Yes, the new 40 gig drive is going into the same computer, replacing the two smaller drives. The new 40 gig drive needs to include the operating system.

Here's my plan of attack:

1.Format the 40 gig drive into two 20 gig partitions

2. Use Ghost to copy the old C: drive into the new C: partition of the 40 gig drive
**QUESTION....will Ghost try to redefine that partition to be the same size as the old drive it was copying from? If so, how do I get it to just copy without resizing the partition?

3. Use Ghost to copy the old D: drive into the new D: partition of the 40 gig drive

4. Remove the old hard drives and use only the new 40 gig drive in the system.


Any comments??????
 
Isn't it kind of ironic that several messages later, the general consensus was that you should use Ghost? wow...wish I had recommended that in the 1st place. (Wait...I did! 😛 )

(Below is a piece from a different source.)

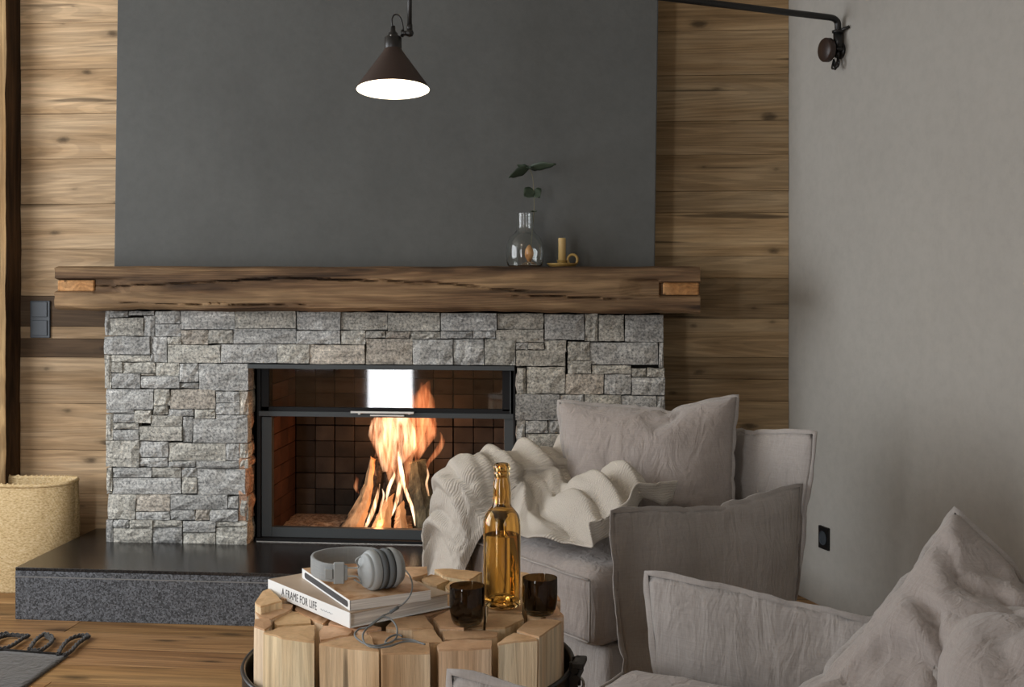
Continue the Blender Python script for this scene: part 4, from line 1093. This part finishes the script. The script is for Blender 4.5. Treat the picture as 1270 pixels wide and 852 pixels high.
# ================================================================ BOOKS
def book(c0, c1, c2, z0, z1, name, label, top, spine_mat, hard):
    """c0,c1: spine ends on the table, c2: the far corner from c1"""
    a, b, c = Vector(c0), Vector(c1), Vector(c2); O = Vector((b.x, b.y, z0)); root = empty(name, O, 0, label, 'book')
    ex = Vector((a.x-b.x, a.y-b.y, 0)); L = ex.length; ex.normalize(); fy = Vector((c.x-b.x, c.y-b.y, 0)); fy -= ex*fy.dot(ex); W = fy.length; fy.normalize()
    if ex.cross(fy).z < 0: mx = Matrix((( *(-ex),), (*fy,), (0, 0, 1))).transposed().to_4x4() @ Matrix.Translation((-L, 0, 0))
    else: mx = Matrix(((*ex,), (*fy,), (0, 0, 1))).transposed().to_4x4()
    H = z1-z0; t = .0028 if hard else .0007; e = .004 if hard else 0
    MB().box((e, .002, t), (L-e, W-e, H-t), mx=mx).out('page_block', M['pages'], root)
    MB().box((0, 0, H-t), (L, W, H), bev=t*.3, mx=mx).out('front_cover', top, root)
    MB().box((0, 0, 0), (L, W, t), bev=t*.3, mx=mx).out('back_cover', M['paper_w'], root)
    sp = MB().box((0, -.0006, 0), (L, t, H-.0002), bev=t*.3, mx=mx).out('spine', spine_mat, root)
    return root, mx, L, W, H, sp
# lower book: hardback, white spine with lettering
zb = TZ+.004; th1 = .031
r1, mx1, L1, W1, H1, sp1 = book(PZ(332.5, 735.5, zb), PZ(434, 779.5, zb), PZ(551, 751, zb), zb, zb+th1, 'hardback_book', 'large hardback book with white lettered spine, lowest on the log table', M['cover_tan'], M['paper_w'], True)
def spine_text(txt, x, size, mat, mx, L, H, sp, ox=1.0, flip=False):
    cu = bpy.data.curves.new('lettering', 'FONT'); cu.body = txt; cu.size = size; cu.extrude = .0002; cu.space_character = 1.08; cu.align_y = 'CENTER'
    o = bpy.data.objects.new('lettering', cu); COL.objects.link(o); bpy.context.view_layer.update()
    dg = bpy.context.evaluated_depsgraph_get(); me = bpy.data.meshes.new_from_object(o.evaluated_get(dg)); bpy.data.objects.remove(o)
    me.materials.clear(); me.materials.append(mat)
    # text x runs along the spine towards c1 ; y is up ; faces outwards (-y of the book frame)
    m = mx @ Matrix.Translation((x, -.0009, H/2)) @ Matrix.Rotation(R(90), 4, 'X') @ Matrix.Scale(ox, 4, (1, 0, 0))
    me.transform(m); ob = bpy.data.objects.new('lettering', me); COL.objects.link(ob); ob.parent = sp; return ob
print('book frame det', mx1.determinant(), L1, W1)
spine_text('A FRAME FOR LIFE', L1*.185, .0235, M['ink'], mx1, L1, H1, sp1, .74)
MB().tube([mx1 @ Vector((L1*(.665+.012*k), -.0010, H1*.46+.0016*math.sin(k*2.3))) for k in range(13)], .0005, 5).out('faint_byline', M['ink_soft'], sp1)
zb2 = zb+th1+.0005; th2 = .021
r2, mx2, L2, W2, H2, sp2 = book(PZ(375, 716.5, zb2), PZ(434, 757.5, zb2), PZ(532.5, 743, zb2), zb2, zb2+th2, 'paperback_book', 'paperback with a brown landscape cover under the headphones', M['cover_photo'], M['paper_w'], False)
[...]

anyway, Ghost has been revised several times since you probably last used it. You can resize partitions w/o any problems now, whereas in the past, Ghost was picky and only wanted to apply an image to the same size from which it was created. I would definitely fdisk and create the 2 separate partitions first, but Ghost should have no problem re-applying the image to the 20GB partitions. Just make sure you do disk to image file and not disk to disk. You should have no problems doing it this way. You could also split the drive up other ways, too. 30GB/10GB, 25GB/15GB, etc. The reason I mention this is because you may plan on using the 2nd partition for data only, such as Mp3s, zip files, etc. If you use the C: drive for the OS, system files, installed apps, etc, you may not need the entire 20GB to be your primary partition. I have an 16GB C: and and a 12GB D: drive. These are separate hard drives, like you had with your 3GB/1GB setup. Anyway, I used my 16GB as C: with just the OS, installed programs, etc and most of my data is stored on my 12GB drive. I still have 10GB free on C: and 6.5GB free on my D: Unless i completely fill my D: drive up, I doubt I will use the C: drive for general storage. You may find that 20GB for a primary partition is a little larger than you need.

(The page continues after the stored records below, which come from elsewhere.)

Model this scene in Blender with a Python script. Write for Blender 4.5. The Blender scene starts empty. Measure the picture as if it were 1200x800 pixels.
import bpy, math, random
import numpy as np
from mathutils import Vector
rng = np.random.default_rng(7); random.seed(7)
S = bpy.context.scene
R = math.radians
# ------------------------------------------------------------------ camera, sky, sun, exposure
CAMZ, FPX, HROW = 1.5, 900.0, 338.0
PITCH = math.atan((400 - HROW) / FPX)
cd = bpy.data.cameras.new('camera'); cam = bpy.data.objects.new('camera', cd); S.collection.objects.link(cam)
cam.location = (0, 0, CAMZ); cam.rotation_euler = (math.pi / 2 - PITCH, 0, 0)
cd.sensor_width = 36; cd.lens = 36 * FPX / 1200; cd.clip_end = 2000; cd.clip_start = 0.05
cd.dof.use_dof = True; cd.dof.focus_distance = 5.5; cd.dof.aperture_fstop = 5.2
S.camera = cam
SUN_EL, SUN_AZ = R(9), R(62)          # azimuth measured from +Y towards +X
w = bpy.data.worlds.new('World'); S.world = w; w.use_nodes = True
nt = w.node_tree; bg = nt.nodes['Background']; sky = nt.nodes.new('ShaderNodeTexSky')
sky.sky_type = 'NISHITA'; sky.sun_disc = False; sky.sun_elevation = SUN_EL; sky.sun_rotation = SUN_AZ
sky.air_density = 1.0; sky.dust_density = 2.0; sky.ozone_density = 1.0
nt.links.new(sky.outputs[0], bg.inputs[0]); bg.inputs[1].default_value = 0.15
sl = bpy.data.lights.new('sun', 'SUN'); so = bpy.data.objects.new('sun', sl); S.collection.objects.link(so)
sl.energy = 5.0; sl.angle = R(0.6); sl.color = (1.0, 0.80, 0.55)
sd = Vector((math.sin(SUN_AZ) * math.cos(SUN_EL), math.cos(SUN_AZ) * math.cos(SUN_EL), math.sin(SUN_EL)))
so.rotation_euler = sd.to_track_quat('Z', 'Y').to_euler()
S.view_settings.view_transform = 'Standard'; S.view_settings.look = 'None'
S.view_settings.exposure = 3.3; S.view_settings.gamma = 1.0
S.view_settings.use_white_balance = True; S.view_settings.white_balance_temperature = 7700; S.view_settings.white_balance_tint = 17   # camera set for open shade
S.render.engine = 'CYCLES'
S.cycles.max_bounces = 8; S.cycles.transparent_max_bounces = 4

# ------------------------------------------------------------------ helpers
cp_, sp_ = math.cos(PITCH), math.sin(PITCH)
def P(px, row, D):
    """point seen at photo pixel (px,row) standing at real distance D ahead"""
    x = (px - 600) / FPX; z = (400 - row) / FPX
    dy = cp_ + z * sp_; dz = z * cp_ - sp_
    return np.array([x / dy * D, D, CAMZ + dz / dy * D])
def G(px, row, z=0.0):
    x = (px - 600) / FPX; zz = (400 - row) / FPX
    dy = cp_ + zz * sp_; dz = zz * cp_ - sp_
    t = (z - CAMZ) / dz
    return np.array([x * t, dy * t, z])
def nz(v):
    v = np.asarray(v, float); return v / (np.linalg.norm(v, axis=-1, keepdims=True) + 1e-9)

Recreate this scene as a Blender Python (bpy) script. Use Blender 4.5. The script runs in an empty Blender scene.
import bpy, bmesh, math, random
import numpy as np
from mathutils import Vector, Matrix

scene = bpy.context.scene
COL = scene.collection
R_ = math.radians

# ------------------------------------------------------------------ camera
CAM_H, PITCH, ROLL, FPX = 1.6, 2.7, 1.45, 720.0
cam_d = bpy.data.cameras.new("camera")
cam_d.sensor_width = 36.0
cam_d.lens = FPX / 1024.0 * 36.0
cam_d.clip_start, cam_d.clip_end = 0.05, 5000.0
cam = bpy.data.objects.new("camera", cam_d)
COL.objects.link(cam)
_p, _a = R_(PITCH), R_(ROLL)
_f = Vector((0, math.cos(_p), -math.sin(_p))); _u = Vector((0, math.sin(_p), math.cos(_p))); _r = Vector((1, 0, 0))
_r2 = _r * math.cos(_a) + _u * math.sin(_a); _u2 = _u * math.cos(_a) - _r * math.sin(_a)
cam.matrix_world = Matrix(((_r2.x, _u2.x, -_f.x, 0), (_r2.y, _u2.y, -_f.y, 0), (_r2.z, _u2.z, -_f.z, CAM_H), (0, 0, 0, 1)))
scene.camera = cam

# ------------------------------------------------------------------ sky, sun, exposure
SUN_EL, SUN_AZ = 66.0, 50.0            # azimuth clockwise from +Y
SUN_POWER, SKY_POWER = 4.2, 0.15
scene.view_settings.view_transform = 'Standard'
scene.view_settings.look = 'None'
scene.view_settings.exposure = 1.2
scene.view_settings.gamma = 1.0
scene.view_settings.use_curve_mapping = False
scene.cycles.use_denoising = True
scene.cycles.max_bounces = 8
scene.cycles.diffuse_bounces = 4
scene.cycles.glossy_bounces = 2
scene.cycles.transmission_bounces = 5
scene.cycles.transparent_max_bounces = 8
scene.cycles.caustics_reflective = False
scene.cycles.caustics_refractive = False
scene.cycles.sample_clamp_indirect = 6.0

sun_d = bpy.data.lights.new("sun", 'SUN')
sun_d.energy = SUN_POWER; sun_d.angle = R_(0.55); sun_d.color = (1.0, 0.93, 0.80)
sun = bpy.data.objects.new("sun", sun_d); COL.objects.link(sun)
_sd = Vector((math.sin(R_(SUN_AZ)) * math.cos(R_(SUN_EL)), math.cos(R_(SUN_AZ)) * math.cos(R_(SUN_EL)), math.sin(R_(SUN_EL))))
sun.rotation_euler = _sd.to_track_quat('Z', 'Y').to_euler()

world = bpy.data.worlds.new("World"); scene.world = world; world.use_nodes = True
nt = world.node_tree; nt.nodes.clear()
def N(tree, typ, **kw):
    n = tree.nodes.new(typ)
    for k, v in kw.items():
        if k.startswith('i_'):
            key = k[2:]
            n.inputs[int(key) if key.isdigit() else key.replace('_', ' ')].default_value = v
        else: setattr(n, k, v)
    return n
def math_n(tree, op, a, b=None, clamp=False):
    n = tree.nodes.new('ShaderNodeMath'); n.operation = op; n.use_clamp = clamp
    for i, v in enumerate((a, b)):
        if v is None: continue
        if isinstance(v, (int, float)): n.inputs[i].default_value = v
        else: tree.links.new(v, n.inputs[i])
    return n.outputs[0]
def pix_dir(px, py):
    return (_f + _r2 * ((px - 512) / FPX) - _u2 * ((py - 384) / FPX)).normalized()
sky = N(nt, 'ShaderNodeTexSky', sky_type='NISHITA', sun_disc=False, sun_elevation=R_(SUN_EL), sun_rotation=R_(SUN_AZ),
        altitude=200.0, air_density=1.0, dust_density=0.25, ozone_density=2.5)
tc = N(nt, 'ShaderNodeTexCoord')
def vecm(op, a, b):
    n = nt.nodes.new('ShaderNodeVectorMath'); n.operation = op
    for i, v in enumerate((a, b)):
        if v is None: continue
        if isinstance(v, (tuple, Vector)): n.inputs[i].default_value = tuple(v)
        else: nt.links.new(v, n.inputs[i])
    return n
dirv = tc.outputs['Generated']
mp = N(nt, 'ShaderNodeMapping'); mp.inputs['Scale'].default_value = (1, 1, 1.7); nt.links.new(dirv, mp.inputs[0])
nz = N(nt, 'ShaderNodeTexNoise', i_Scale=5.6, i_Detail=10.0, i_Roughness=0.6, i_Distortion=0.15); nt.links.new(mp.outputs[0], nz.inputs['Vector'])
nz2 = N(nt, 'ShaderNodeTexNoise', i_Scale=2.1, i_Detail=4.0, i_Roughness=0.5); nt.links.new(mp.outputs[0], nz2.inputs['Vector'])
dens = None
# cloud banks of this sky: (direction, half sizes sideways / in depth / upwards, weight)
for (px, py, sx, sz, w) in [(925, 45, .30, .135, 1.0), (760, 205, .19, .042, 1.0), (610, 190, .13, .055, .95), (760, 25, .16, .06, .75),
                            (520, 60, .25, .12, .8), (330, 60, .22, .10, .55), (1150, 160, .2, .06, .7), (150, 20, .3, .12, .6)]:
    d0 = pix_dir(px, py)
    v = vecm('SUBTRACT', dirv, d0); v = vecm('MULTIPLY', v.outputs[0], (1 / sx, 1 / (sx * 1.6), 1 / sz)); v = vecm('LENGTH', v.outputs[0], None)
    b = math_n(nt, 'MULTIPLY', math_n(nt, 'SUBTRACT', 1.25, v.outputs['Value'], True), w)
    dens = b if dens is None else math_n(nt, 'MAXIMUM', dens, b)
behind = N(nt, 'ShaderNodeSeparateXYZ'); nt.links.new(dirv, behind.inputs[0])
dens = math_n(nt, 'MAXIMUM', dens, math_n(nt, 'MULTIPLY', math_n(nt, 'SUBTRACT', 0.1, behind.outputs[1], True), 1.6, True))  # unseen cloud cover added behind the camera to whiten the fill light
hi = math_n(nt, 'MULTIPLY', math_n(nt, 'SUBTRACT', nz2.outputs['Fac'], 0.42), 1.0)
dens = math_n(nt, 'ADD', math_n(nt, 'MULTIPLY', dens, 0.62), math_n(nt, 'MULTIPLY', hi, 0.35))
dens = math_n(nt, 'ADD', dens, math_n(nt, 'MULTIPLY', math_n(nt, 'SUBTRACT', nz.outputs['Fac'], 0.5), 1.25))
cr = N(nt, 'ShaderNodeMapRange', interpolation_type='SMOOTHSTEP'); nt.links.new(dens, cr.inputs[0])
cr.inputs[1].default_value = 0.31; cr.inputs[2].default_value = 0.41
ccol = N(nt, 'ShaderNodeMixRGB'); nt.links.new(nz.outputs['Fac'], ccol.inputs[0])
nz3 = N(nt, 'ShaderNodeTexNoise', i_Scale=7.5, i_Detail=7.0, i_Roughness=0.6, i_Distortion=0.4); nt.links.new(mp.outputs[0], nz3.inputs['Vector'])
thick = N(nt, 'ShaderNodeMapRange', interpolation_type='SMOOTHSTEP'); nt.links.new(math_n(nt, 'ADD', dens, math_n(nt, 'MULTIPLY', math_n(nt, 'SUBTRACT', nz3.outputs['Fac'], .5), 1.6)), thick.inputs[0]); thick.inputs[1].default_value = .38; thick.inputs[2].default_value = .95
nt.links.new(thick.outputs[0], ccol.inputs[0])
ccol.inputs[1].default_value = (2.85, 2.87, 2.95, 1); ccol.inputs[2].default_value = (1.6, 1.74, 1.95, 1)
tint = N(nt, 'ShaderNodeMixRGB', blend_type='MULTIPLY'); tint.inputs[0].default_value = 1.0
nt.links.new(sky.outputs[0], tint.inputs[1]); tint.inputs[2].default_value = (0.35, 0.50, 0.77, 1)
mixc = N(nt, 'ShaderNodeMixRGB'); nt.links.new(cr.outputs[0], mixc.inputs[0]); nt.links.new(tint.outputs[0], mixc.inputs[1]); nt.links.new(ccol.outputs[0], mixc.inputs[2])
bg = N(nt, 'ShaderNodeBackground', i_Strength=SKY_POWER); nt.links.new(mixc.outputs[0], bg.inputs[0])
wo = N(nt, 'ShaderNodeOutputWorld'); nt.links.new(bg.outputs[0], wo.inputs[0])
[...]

Just something you may want to consider before you dedicate the full 20GB to C:.
 
altonb.....YOU DA MAN!!!!! 😀

Thanks for your help and confirming that change in Ghost!!!

I'll give it a shot! Hopefully I shouldn't have any problems since I got the scoop here first!!! 🙂

 
Just a word of encouragement to consider other alternatives. With only 4 gig of programs/data at issue, why not install a fresh copy of Windows and reload the programs, then copy over the data with a straight copy? That might speed up Windows, the install time shouldn't be that great, and then you get all your data on one 40 gig drive and can install everything on drive C going forward. I used to have an 8 gig drive partitioned into four 2 gig drives. I eventually moved it all to a single 40 gig drive and I am much happier with that configuration. Another alternative would be go keep the 40 gig drive as drive C (copying to the new drive C all the stuff from the old drive C), and then leave the old D drive in the machine. Just my two cents.